Broughton reported that the absconders were “miserable, dirty, and smoke-dried men, having lived ... among the natives”, members of the Awabakal and Worimi aboriginal tribes who occupied the area.
Broughton returned the men to Port Jackson, where they explained Port Stephens aborigines, had “received them kindly, and offered them fish, opossums, and other kinds of food”. During their time at Port Stephens, the men made “many tours inland, and were well acquainted with the country for miles around” and “spoke in high terms of the pacific disposition and gentle manners of the natives.”
Sutton had previously attempted to escape as a stowaway on the vessel Neptune. Found hidden among firewood, a marine took him ashore, where he was “several flogged” on the orders of Governor Arthur Phillip, along with “a free man who had also attempted to escape from the colony as a stowaway”.
On September 5, 1797, a group of convicts seized the colonially built vessel Cumberland, described as the “largest and best” boat in the colony, then carrying supplies between the Hawkesbury and Sydney.

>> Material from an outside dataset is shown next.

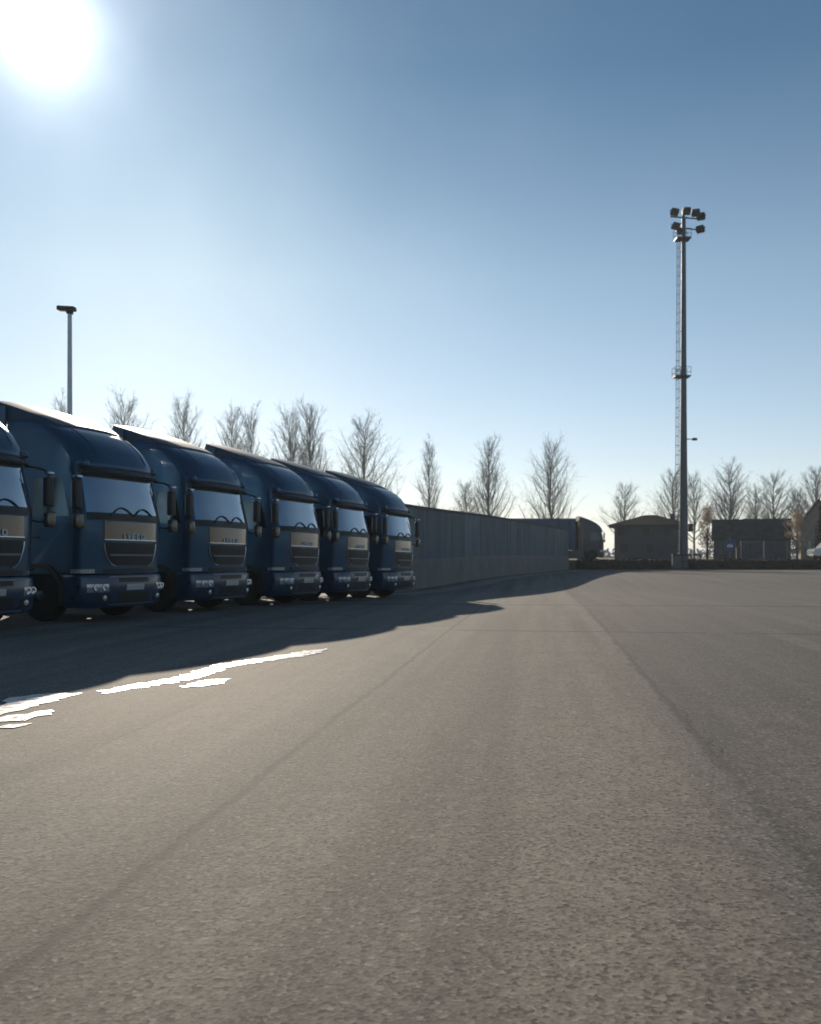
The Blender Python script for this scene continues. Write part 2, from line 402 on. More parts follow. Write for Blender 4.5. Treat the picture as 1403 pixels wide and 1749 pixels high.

In a letter to England in January 1798, Hunter reported the Cumberland theft, and on a “List of Men Gone off in the Cumberland” discovered in 2009, he named Tarwood and Lee.
“Not having any fit vessels to pursue (them) on such an occasion, I dispatched two rowboats well armed,” Hunter reported. “One boat turned south and returned after a short time, but one commanded by John Shortland rowed north as far as Port Stephens.”
Although he did not catch up with the absconders, Shortland noted that on September 9, 1797, his party had slept near an aboriginal tribal camp on a river, which “I judge this river lays N.N.W true 63 or 65 miles from Port Jackson.” Shortland likely came in three places around the area that is now Stockton.
Hunter also noted Shortland’s report of a harbour and “a very considerable quantity of coal of a very good sort, and lying so near the water side as to be conveniently shipped; ... Some specimens of this coal were brought up in the boat.”
The next year ships began collecting coal from the Hunter banks, also known as Coal River, to sell in Sydney. In 1799 the first shipment of local coal sent to Bengal, was likely Australia’s first export.
The first permanent coal mine in Australia opened at Newcastle in 1804.